╔══

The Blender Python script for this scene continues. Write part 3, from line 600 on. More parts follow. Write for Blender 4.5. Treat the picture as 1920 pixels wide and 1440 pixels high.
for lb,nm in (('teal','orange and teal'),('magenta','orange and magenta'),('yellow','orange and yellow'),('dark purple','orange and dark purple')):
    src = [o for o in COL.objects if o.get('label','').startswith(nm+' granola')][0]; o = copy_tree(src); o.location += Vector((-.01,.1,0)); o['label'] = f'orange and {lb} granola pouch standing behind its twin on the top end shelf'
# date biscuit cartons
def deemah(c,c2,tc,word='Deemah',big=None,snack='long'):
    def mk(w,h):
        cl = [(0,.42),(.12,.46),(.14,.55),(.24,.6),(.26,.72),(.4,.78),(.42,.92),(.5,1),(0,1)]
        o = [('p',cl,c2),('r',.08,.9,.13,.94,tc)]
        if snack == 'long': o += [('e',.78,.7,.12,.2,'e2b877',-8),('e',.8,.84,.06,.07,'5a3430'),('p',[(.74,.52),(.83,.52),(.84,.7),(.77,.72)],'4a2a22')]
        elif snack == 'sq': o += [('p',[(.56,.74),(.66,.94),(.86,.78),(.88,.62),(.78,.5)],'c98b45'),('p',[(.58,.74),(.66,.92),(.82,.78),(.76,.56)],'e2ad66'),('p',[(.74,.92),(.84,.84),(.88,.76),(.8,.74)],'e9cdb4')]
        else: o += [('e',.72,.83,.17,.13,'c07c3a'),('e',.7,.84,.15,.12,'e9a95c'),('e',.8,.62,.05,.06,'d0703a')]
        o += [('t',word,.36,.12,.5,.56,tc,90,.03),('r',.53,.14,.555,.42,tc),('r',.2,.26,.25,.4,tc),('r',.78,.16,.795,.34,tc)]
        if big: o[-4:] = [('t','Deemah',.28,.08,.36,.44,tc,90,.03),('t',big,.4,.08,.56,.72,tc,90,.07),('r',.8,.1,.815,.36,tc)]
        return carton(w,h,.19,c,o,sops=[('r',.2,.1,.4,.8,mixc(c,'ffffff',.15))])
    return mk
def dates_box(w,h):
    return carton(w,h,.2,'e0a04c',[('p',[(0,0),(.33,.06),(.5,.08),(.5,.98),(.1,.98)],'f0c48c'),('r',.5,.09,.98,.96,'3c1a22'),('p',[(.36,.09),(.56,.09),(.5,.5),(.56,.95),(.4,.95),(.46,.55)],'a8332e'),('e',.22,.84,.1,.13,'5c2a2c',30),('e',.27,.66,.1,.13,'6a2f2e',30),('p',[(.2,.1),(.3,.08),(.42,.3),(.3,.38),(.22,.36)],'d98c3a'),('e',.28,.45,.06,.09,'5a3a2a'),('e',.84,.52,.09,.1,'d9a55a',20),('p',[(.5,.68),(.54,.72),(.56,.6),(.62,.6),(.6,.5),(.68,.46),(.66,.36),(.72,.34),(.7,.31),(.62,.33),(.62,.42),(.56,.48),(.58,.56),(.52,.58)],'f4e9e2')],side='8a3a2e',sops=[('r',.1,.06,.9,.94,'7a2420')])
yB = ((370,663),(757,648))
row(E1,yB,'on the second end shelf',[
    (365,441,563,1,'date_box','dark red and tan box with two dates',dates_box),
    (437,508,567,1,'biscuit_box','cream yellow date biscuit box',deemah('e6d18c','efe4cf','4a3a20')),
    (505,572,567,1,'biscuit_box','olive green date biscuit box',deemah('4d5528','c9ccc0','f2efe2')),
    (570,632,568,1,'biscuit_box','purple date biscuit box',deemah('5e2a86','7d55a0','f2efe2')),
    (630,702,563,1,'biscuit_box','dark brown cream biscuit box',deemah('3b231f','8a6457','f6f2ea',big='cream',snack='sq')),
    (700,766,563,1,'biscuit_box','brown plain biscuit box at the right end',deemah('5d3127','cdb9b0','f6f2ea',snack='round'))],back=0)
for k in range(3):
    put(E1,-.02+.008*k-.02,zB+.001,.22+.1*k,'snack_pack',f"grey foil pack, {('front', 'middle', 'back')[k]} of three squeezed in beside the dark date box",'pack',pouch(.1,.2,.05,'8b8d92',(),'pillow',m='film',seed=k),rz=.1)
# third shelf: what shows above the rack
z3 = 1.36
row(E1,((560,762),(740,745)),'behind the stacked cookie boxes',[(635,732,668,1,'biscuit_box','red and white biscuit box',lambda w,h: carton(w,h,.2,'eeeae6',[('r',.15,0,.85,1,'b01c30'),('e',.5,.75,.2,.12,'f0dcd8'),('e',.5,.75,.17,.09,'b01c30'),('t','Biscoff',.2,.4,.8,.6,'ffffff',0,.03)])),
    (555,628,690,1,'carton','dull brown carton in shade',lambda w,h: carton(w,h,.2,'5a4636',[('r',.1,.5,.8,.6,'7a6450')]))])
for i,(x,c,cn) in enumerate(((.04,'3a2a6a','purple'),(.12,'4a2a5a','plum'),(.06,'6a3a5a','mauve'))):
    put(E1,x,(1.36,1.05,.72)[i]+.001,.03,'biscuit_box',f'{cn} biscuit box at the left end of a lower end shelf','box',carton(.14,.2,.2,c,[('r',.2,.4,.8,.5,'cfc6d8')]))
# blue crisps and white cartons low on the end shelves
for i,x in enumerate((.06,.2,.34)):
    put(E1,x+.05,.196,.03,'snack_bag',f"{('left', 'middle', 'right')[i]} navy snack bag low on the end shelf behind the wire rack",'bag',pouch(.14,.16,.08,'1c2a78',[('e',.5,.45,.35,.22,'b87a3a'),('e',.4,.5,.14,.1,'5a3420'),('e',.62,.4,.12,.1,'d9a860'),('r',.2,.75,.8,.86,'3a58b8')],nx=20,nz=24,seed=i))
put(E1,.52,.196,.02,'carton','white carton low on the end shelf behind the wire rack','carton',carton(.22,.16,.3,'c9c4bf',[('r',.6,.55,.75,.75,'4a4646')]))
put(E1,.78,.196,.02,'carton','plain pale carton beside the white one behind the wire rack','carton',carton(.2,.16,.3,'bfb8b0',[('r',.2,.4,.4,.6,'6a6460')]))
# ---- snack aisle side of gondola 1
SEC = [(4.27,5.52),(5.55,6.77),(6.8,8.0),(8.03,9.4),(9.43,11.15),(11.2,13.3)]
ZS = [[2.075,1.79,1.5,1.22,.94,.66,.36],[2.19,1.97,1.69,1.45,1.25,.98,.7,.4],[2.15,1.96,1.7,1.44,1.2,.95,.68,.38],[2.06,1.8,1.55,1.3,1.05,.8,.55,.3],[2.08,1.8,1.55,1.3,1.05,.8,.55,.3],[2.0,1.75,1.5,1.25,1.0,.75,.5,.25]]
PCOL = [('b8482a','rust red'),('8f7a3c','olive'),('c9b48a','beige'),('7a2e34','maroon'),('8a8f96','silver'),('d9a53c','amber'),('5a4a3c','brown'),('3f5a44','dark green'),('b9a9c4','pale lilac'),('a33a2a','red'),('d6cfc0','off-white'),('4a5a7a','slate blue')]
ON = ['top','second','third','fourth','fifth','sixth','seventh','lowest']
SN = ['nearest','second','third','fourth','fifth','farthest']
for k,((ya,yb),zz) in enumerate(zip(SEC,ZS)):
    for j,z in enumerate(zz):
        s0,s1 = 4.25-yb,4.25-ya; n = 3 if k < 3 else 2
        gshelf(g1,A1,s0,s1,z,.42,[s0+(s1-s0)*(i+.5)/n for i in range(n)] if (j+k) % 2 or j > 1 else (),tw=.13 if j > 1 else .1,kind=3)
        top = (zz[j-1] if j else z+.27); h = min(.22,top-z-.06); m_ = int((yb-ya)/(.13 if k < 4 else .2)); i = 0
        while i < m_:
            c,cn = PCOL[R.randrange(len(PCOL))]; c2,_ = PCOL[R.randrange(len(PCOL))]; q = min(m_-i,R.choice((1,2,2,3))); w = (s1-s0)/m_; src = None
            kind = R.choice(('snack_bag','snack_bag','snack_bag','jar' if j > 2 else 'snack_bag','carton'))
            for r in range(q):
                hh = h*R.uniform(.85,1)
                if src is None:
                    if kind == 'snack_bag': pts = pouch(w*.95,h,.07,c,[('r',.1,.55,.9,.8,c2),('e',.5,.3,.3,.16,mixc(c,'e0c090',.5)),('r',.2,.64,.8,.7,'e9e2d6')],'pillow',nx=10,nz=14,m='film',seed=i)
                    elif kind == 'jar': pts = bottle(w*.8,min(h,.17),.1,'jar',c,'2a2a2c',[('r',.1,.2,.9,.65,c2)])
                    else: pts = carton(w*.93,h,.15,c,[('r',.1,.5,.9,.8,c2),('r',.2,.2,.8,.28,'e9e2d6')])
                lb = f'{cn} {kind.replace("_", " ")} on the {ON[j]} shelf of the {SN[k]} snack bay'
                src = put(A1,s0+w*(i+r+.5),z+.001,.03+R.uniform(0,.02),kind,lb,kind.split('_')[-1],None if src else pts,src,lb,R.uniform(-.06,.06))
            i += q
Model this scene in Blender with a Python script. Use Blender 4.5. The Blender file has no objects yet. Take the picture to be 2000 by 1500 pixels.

╚══

**Written task**
Where a line of the material above holds the string "Python", copy that line.

**Answer for this exercise**
The Blender Python script for this scene continues. Write part 3, from line 600 on. More parts follow. Write for Blender 4.5. Treat the picture as 1920 pixels wide and 1440 pixels high.
Model this scene in Blender with a Python script. Use Blender 4.5. The Blender file has no objects yet. Take the picture to be 2000 by 1500 pixels.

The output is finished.